How much do you think inflexibility is having an effect on the perceived quality of clergy? I know of a deanery where the rural dean has turned every other chapter meeting into a bible study, and it is clear that some of the clergy find that concept so irksome that they can't engage or choose not to, and likewise other clergy who leave theological college not being able to name the seven sacraments nor realising anyone has ever believed there were more than 2 (although I recognise only the dominical sacraments are affirmed in the Articles)! I often ask fellow ordinands (from colleges across the spectrum) looking for curacies what they are looking for in a title parish, and the answer is nearly always a churchmanship preference - counter this with my wife's grandfather who, many years ago, was the priest of one of the highest and one of the lowest churches in Jersey and was immensely blessed through it, a model which it seems to me is becoming all the more common today.

Anonymous said...

maybe lots of clergy are like this one - too tired to think about composing a comment.........

Anonymous said...

Clergy quality is, I suppose, a bit like exam results.

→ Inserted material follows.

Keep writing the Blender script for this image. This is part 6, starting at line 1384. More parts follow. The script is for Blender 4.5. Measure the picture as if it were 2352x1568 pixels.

You know, every year someone says, "Standards are falling! Sackcloth and ashes! Woe to us! Exams are getting easier!" but the criteria change so much that it's really difficult to figure out what is going on.

Clergy, like everyone else, cope with a rapidly changing environment and a bunch of impossible and mutually contradictory demands. Sure, there will be some who are great at X and terrible at Y, but nobody's good at everything.

It's just that when you're so bad at X that it affects your ability to do Y, we have a serious problem.

There's the tension between being expected to be good at everything, involving the laity, and remembering that Jesus came to save us all, so that's not your job.